Summary: How one girl risked her marriage, her job, and her sanity to master the art of living.
On a visit to her childhood home in Texas, Julie Powell pulls her mother's battered copy of Julia Child's Mastering the Art of French Cooking off the bookshelf. And the book calls out to her. Pushing thirty, living in a run-down apartment in Queens, and working at a dead-end secretarial job, Julie Powell is stuck. Is she in danger of becoming just another version of the house-wife-in-a-rut? Her only hope lies in a dramatic self-rescue mission. And so she invents a deranged assignment: in the space of one year, she will cook every recipe in the Julia Child classic, all 524 of them. No skips, no substitutions. She will track down every obscure ingredient, learn every arcane cooking technique, and cook her way through sixty pounds of butter. And if it doesn't help her make sense of her life, at least she'll eat really, really well.

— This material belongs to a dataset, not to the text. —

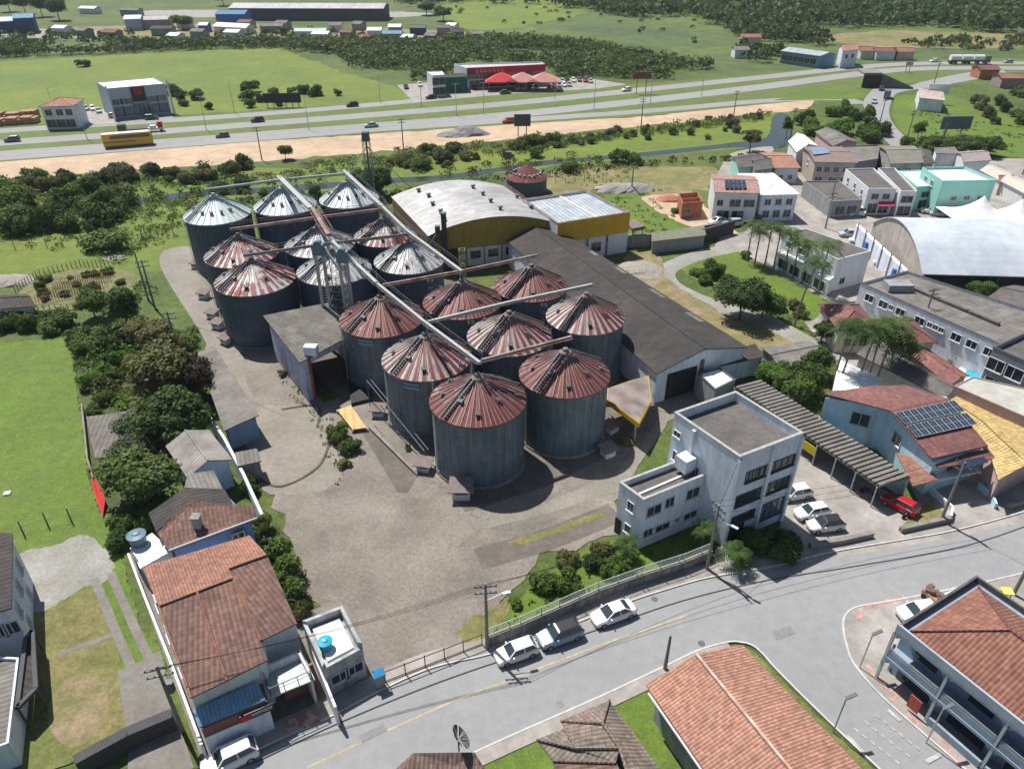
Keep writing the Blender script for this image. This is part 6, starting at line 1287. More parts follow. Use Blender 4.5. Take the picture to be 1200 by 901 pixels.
for k in range(7): e = L_ + u_ * (4 + k * 1.7); b.beam((*(e - u_ * .6), 6.0), (*(e + u_ * .6), 6.0), .1, .25); b.beam((*(e - u_ * .55), 6.5), (*(e - u_ * .25), 6.5), .1, 1.1); b.beam((*(e + u_ * .3), 6.5), (*(e + u_ * .5), 6.5), .1, 1.)
b.build('fascia_lettering', mat('pale_pink_lettering', (.6, .4, .42)), fa); s.wins(0, (.12, .27, .42, .57, .72, .87), 7.5, 3.4, 5.4, gl=glassb, mull=4, sill=False); s.wins(0, (.15, .4, .65, .9), 7.5, .4, 3.0, gl=glass, mull=3, sill=False)
for k, (x0, lab, col_) in enumerate(((588, 'red peaked parking canopy, leftmost of three before the store', (.55, .05, .05)), (612, 'faded salmon parking canopy, middle of three before the store', (.55, .26, .22)), (637, 'faded salmon parking canopy, rightmost of three before the store', (.55, .28, .22)))):
    c = W(x0, 95, 3.2); t = empty('parking_canopy', (c.x, c.y, 0), lab, 'canopy', 'peaked canopies before the store'); b = MB(); q = [(c.x - 6.4, c.y - 4), (c.x + 6.4, c.y - 4), (c.x + 6.4, c.y + 4), (c.x - 6.4, c.y + 4)]
    for i in range(4): b.face([(*q[i], 3.4), (*q[(i + 1) % 4], 3.4), (c.x, c.y, 6.4)])
    b.prism(q, 3.0, 3.39, bottom=True); b.build('cloth', mat('canopy_cloth_%s' % ('red' if k == 0 else 'salmon'), col_, var=.1), t)
    for i in range(4): b = MB(); b.tube((c.x + (q[i][0] - c.x) * .95, c.y + (q[i][1] - c.y) * .95, 0), (c.x + (q[i][0] - c.x) * .95, c.y + (q[i][1] - c.y) * .95, 3.1), .1, n=5); b.build('post', steeld, t)
quick('white_office_cube', 'small white and black office cube beside the green shed', [(507, 88.5), (521, 87.5), (518, 83.5), (500, 84)], 7.5, wallw, whiter, 'flat', par=.3, cat='building', wins=[(0, (.5,), 5, 4, 6.6), (0, (.5,), 5, .6, 3.2)])
quick('green_shed', 'dark green corrugated shed between the office cube and the store', [(522, 91), (546, 90), (545, 86), (521, 87)], 5.5, mat('dark_green_sheets', (.02, .14, .10), var=.2, pat='corr'), fibrod, 'flat', par=.2, cat='shed')
s = quick('blue_roof_factory', 'long low blue walled factory with pale blue roof beyond the flyover', [(961, 66), (980, 63.5), (932, 57.5), (916, 60)], 5.0, mat('dull_blue_wall', (.14, .24, .36), var=.15, scale=.3), metalb, 'gable', 1.0, 1, cat='factory'); s.wins(3, (.1, .25, .4, .55, .7, .85), 3.2, 1.4, 3.6); s.wins(2, (.5,), 3, 1.4, 3)
quick('flyover_house', 'tall bluish house with orange roof right of the blue roofed factory', [(988, 60), (1006, 58.5), (1000, 54), (984, 55)], 7, bluew, tile_o, 'gable', 1.4, 0, wins=[(0, (.3, .7), 1.6, 3.8, 5.4)])
def far(name, lab, x0, y0, x1, y1, z, wallm, roofm, kind='gable', d=10, g='small buildings beyond the woods', cat='building', rise=1.5):
    a, c = W(x0, y0, z).xy, W(x1, y1, z).xy; u = (c - a).normalized(); n = Vector((-u.y, u.x)) * d; return quick(name, lab, None, z, wallm, roofm, kind, rise, 0, par=.3, cat=cat, world=[a, c, c + n, a + n], group=g)
far('long_warehouse', 'very long low warehouse with pale roof at the top of the view', 268, 10, 449, 10.5, 7, mat('dark_slate_wall', (.06, .08, .1), var=.2), metalr, 'gable', 22, None, 'warehouse', 2)
far('blue_warehouse', 'dark blue warehouse at the top left corner, right part with higher roof', 15, 22, 38, 21, 8, mat('navy_wall', (.03, .08, .17), var=.2), bluer, 'gable', 16, None, 'warehouse')
far('blue_warehouse', 'dark blue warehouse cut by the left edge of the view', -30, 27, 14, 25, 6, mat('navy_wall', (.03, .08, .17)), metalb, 'gable', 16, None, 'warehouse')
far('pale_shed', 'pale blue grey shed left of the dark long roof beyond the field', 145, 23, 164, 22.5, 6, mat('pale_blue_shed_wall', (.35, .42, .52)), metalb, 'gable', 12, None, 'shed')
far('grey_shed', 'long grey open shed right of the pale blue grey one', 165, 24, 199, 23, 5, wallg, mat('beige_far_roof', (.42, .4, .36)), 'gable', 12, None, 'shed')
far('blue_shed', 'royal blue shed with pale blue roof beyond the treeline', 252, 17, 286, 17, 6.5, dblue, mat('mid_blue_roof', (.1, .2, .36)), 'gable', 14, None, 'shed')
far('white_low_shed', 'white low shed in front of the royal blue one', 250, 31, 288, 33, 3.5, wallw, whiter, 'gable', 8, None, 'shed')
for k, (x, y, w_, m1, m2, lab) in enumerate([(176, 34, 24, wallg, fibrod, 'dark grey cluster shed before the pale ones'), (304, 31, 26, wallg, fibro, 'grey roofed shack right of the white sheds'), (232, 30, 10, dblue, metalb, 'little blue shack beside the bushy tree'), (385, 30, 14, wallw, fibro, 'small house with grey white roof midway along the settlement'), (455, 32, 14, wallg, whiter, 'small house with thin white roof line'), (480, 33, 18, mat('navy_wall', (.03, .08, .17)), flatr, 'dark shack near the orange earth spot'), (512, 33, 14, pinkw, flatr, 'reddish brown shack near the orange earth spot'), (531, 38, 12, wallg, fibrod, 'grey shack at the right end of the settlement'), (552, 40, 14, wallw, fibro, 'last small shack before the woods'), (345, 37, 36, wallw, mat('pale_aqua_roof', (.45, .55, .55)), 'low wide shed with aqua white roof'), (430, 36, 16, wallw, whiter, 'low shed with whitish roof'), (448, 40, 22, wallg, bluer, 'low shed with bluish roof'), (870, 44, 22, pinkl, tile_s, 'small pinkish house among the right hand trees'), (862, 59, 16, wallw, fibro, 'little grey roofed barn at the meadow edge'), (1010, 60, 18, cream, tile_s, 'brown roofed house behind the flyover, left'), (1028, 61, 24, wallw, tile_m, 'white house with dark red roof behind the flyover, middle'), (1050, 61, 22, pinkl, tile_s, 'pinkish house behind the flyover, right'), (1150, 82, 22, brick, tile_m, 'dull red house at the far right by the slip road'), (1175, 92, 30, pinkw, tile_s, 'brownish buildings at the right edge by the slip road'), (905, 8, 10, wallw, whiter, 'tiny white farm shed high on the right')]):
    far('settlement_house', lab, x, y, x + w_, y, 3.6, m1, m2, 'gable', 7, 'small buildings beyond the woods', 'house', 1.1)
quick('striped_building', 'low pale blue and pink building beside the green triangle', [(1078, 115), (1106, 118), (1100, 107), (1076, 104)], 4, bluew, mat('striped_pink_roof', (.45, .35, .33), var=.2, pat='corr'), 'gable', 1, 0)
# flyover abutment
a = W(1009, 103).xy; c = W(1030, 103).xy; s = Bld('underpass', 'dark underpass opening below the highway with a sloping wing wall', None, 5, dirtyc, 'underpass', world=[a, c, c + Vector((1, 9)), a + Vector((1, 9))])
b = s.mb(); P = s.P; b.prism([tuple(p) for p in P], 4.6, 5.4, bottom=True); b.build('deck', dirtyc, s.t); b = s.mb(); b.beam((*(P[0] - Vector((0, .2))), 2.3), (*(P[1] - Vector((0, .2))), 2.3), .3, 4.6); b.build('opening', darkm, s.t)
b = s.mb(); b.prism([tuple(P[1]), tuple(P[1] + Vector((12, -3))), tuple(P[1] + Vector((12, -2.5))), tuple(P[1] + Vector((0, .5)))], 0, [5.2, .6, .6, 5.2]); b.build('wing_wall', mat('dark_slab_wall', (.12, .13, .12), var=.2), s.t)
patch('embankment', [(985, 100), (1009, 99), (1009, 104), (985, 112)], .09, verge, round_=False)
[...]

How hard could it be?
But as Julie moves from the smooth sailing of Potage Parmentier into the culinary backwaters of aspics and calves' brains, she realizes there's more to Mastering the Art of French Cooking than meets the eye. For every triumphant Bifteck Saute au Beurre there is a disastrously soupy Creme Brulee. For every heavenly meal, an obscenity-laced nervous breakdown lurks on the horizon. But with Julia's stern warble steady in her ear, Julie carries on. She battles sauces that separate and she haunts the city's butchers, buying kidneys and sweetbreads. Her husband endures the crying jags and midnight dinners. Together they discover how to mold the perfect orange Bavarian cream, the trick to extracting marrow from bone, and the illicit thrills of eating liver. With fierceness, irreverence, and unbreakable resolve, Julie Powell learns Julia Child's most important lesson: the art of living with gusto.

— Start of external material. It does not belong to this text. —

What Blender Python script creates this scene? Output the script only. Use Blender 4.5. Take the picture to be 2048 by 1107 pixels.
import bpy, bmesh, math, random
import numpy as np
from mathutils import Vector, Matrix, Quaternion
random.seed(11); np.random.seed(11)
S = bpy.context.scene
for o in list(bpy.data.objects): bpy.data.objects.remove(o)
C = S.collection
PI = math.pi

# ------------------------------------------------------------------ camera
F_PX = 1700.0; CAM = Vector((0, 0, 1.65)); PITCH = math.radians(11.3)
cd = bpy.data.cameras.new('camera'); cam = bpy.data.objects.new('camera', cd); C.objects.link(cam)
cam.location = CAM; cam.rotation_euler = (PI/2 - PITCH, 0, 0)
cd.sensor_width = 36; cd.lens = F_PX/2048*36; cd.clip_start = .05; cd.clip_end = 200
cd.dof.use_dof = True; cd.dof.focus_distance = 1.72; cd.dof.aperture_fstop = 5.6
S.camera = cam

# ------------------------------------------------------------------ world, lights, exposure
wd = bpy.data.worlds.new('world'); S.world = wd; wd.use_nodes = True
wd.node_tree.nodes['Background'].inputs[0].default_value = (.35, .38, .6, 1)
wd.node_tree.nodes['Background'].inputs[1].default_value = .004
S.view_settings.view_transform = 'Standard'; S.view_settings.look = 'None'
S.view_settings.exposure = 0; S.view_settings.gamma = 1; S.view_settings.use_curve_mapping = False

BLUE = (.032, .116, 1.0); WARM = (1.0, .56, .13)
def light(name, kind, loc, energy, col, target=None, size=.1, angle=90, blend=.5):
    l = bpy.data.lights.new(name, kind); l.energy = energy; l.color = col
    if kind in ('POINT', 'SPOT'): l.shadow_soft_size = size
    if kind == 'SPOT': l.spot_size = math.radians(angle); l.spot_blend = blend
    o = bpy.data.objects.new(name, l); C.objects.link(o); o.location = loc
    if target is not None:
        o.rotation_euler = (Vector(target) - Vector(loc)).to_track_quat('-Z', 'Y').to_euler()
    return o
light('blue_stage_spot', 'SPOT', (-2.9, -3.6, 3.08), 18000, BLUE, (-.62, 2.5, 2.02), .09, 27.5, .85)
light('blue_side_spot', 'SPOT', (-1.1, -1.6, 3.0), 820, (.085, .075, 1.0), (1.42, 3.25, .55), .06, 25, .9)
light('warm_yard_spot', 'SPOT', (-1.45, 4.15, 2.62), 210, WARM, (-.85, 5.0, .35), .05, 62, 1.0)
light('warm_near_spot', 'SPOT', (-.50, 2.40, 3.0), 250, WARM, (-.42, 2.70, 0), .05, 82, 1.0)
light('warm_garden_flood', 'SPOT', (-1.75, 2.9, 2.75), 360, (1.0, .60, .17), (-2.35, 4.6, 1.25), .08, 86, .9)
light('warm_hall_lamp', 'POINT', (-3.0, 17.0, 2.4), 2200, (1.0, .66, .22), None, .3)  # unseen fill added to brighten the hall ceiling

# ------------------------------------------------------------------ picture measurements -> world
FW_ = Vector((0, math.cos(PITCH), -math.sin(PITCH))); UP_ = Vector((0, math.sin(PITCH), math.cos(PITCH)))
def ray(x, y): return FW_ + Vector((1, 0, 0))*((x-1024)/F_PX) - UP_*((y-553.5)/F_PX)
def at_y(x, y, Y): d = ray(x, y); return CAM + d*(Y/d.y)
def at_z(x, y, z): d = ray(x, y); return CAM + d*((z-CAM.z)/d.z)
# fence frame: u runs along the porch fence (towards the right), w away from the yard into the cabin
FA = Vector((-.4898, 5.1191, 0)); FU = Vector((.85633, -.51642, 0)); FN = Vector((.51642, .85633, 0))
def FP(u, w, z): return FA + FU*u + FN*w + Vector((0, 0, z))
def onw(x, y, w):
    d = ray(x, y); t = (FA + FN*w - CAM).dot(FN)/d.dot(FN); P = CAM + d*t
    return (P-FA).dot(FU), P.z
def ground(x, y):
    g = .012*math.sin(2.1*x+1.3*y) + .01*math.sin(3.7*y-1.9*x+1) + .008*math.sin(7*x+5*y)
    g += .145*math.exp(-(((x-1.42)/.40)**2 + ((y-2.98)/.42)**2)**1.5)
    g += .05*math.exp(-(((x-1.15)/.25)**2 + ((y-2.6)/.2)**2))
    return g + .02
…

My review: I’ve been wanting to read this book for a while, especially once I saw the preview for the movie that is releasing soon. I expected to read a humorous, chaotic story about learning to find oneself while cooking some hard-to-pronounce French cuisine. I was also thoroughly looking forward to all the food descriptions and various kitchen catastrophes that would undoubtedly ensue—so I waited my turn in the local library reserve line and then got started.
It didn’t take very long before my excitement for this culinary adventure dimmed, flickered, and then went out all together. Usually I can slide right by the odd profanity now and then (desensitized heathen that I am), but this book was so obscenity–laden, that it was hard not to just stop in the middle of the page and stare at the words. Seriously, you’re going to say that word HOW many times in a sentence!?!? Really? If this were a movie script, it would have exceeded the Rating Commissions standards for a PG-13 rating by page 8 (I’m not exaggerating).
Julie Powell, as written, is rarely likeable. While some reviews out in cyber-la-la-land have called her refreshing and honest, I found her style of writing to be hardly more than crude and insensitive. Among other things, Julie mocks the events of 9/11, encourages her friend to sleep with married men, swears unapologetically, and frequently engages in the kind of conversation more likely to take place in a men’s locker room than on the pages of a book about cooking. While others might find this entertaining, I found it distracted so thoroughly from the heart of the story (the Julie/Julia connection and the cooking) that I couldn’t get into the book.
Even the Julia moments, a hope that I was sincerely clinging to by the time they arrived, are few and far between—more afterthoughts or transitions than a cohesive part of the book.
Despite my high hopes for Julie & Julia, I quit reading at page 143 (lest you think I am basing this review on pages 1-7) and felt that I had given this book enough of my time. Ultimately, the author’s excessive profanity and vulgarity made it completely impossible to fully appreciate the parts of the book that were worth appreciating. If material like that doesn’t bother you, then you might like this book a whole lot more than I did. If you manage to make it through the whole thing, please let me know. We’d love to have your review.
I still have high hopes for the movie and I’m sure that I will like it much more than the book.
POST-EDIT: I finally saw the movie and it is INFINITELY better than the book. It is exactly what I hoped the book would be.
SIDE NOTE: If you just had your hopes dashed into a million little pieces by this review, I strongly recommend The School of Essential Ingredients by Erica Bauermeister. It is everything a good food lit book should be and it’s DELICIOUS without being crude and offensive.
My rating: 2 Stars and only because I'm being kind and assuming that other people might not find this a complete waste of time.
To sum it up: A disappointing and offensive book --not at all the humorous, emotional journey I expected.